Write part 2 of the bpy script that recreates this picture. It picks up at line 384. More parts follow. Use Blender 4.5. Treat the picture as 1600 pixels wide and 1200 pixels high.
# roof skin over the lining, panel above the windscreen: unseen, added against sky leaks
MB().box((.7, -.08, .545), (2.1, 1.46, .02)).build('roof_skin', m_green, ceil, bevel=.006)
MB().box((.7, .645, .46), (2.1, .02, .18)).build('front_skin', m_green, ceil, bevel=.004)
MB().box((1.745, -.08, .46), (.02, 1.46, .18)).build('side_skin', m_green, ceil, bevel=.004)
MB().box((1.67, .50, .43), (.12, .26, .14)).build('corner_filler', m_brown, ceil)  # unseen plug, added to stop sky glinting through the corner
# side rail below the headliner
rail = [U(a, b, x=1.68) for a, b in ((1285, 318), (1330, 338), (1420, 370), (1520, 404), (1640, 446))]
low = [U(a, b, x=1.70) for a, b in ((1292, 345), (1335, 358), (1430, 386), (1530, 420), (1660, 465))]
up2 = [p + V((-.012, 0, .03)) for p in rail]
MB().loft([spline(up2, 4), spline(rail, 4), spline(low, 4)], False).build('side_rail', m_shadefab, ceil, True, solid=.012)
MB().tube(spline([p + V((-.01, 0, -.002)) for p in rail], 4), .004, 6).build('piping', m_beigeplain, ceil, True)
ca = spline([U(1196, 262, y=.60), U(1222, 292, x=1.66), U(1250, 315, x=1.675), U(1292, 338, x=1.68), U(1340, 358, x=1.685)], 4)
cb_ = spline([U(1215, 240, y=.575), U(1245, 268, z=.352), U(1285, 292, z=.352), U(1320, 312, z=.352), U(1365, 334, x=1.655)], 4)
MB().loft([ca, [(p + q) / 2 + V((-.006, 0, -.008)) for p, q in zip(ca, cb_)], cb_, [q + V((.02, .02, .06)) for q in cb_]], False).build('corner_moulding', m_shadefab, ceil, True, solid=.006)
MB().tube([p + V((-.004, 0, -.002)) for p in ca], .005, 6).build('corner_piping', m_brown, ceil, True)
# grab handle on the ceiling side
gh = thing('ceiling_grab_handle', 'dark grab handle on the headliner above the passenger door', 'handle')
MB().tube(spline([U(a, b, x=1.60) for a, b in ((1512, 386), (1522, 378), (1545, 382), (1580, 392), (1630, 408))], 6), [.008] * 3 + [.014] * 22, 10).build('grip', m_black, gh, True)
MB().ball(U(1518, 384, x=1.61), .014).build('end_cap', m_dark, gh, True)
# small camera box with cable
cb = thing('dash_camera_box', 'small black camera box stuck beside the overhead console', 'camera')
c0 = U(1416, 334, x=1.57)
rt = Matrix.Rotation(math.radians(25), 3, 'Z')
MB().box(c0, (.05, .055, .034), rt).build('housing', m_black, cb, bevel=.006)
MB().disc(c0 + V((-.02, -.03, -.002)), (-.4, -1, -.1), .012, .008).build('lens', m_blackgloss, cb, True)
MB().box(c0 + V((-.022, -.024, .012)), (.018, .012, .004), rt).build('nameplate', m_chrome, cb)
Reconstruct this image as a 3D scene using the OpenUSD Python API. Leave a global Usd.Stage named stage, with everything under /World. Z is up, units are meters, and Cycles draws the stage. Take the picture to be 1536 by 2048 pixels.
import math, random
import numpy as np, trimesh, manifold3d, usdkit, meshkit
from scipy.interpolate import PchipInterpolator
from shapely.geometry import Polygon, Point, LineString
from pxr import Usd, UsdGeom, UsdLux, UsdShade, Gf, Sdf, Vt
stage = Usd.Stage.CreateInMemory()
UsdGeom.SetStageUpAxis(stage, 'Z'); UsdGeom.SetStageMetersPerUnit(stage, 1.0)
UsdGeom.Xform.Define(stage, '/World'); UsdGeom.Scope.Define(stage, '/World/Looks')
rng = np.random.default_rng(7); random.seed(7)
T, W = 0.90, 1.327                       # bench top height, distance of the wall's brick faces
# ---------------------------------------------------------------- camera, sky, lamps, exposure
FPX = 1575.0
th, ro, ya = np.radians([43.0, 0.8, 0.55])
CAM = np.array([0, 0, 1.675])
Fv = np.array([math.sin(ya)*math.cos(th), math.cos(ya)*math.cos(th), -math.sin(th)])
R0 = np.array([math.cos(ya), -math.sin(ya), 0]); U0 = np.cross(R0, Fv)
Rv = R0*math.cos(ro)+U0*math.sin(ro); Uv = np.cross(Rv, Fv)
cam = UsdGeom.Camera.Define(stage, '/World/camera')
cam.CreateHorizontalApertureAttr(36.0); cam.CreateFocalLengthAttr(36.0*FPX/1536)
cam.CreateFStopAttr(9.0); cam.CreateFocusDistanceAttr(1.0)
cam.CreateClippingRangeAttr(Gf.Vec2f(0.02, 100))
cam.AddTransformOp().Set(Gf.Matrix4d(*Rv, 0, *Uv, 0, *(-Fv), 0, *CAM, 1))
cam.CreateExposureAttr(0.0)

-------

◆ TASK OBJECTIVE ◆
Write out exactly the lines from the line holding "Reconstruct this image" through the last line of the data, and nothing besides those lines.

◆ WORKED SOLUTION ◆
Reconstruct this image as a 3D scene using the OpenUSD Python API. Leave a global Usd.Stage named stage, with everything under /World. Z is up, units are meters, and Cycles draws the stage. Take the picture to be 1536 by 2048 pixels.
import math, random
import numpy as np, trimesh, manifold3d, usdkit, meshkit
from scipy.interpolate import PchipInterpolator
from shapely.geometry import Polygon, Point, LineString
from pxr import Usd, UsdGeom, UsdLux, UsdShade, Gf, Sdf, Vt
stage = Usd.Stage.CreateInMemory()
UsdGeom.SetStageUpAxis(stage, 'Z'); UsdGeom.SetStageMetersPerUnit(stage, 1.0)
UsdGeom.Xform.Define(stage, '/World'); UsdGeom.Scope.Define(stage, '/World/Looks')
rng = np.random.default_rng(7); random.seed(7)
T, W = 0.90, 1.327                       # bench top height, distance of the wall's brick faces
# ---------------------------------------------------------------- camera, sky, lamps, exposure
FPX = 1575.0
th, ro, ya = np.radians([43.0, 0.8, 0.55])
CAM = np.array([0, 0, 1.675])
Fv = np.array([math.sin(ya)*math.cos(th), math.cos(ya)*math.cos(th), -math.sin(th)])
R0 = np.array([math.cos(ya), -math.sin(ya), 0]); U0 = np.cross(R0, Fv)
Rv = R0*math.cos(ro)+U0*math.sin(ro); Uv = np.cross(Rv, Fv)
cam = UsdGeom.Camera.Define(stage, '/World/camera')
cam.CreateHorizontalApertureAttr(36.0); cam.CreateFocalLengthAttr(36.0*FPX/1536)
cam.CreateFStopAttr(9.0); cam.CreateFocusDistanceAttr(1.0)
cam.CreateClippingRangeAttr(Gf.Vec2f(0.02, 100))
cam.AddTransformOp().Set(Gf.Matrix4d(*Rv, 0, *Uv, 0, *(-Fv), 0, *CAM, 1))
cam.CreateExposureAttr(0.0)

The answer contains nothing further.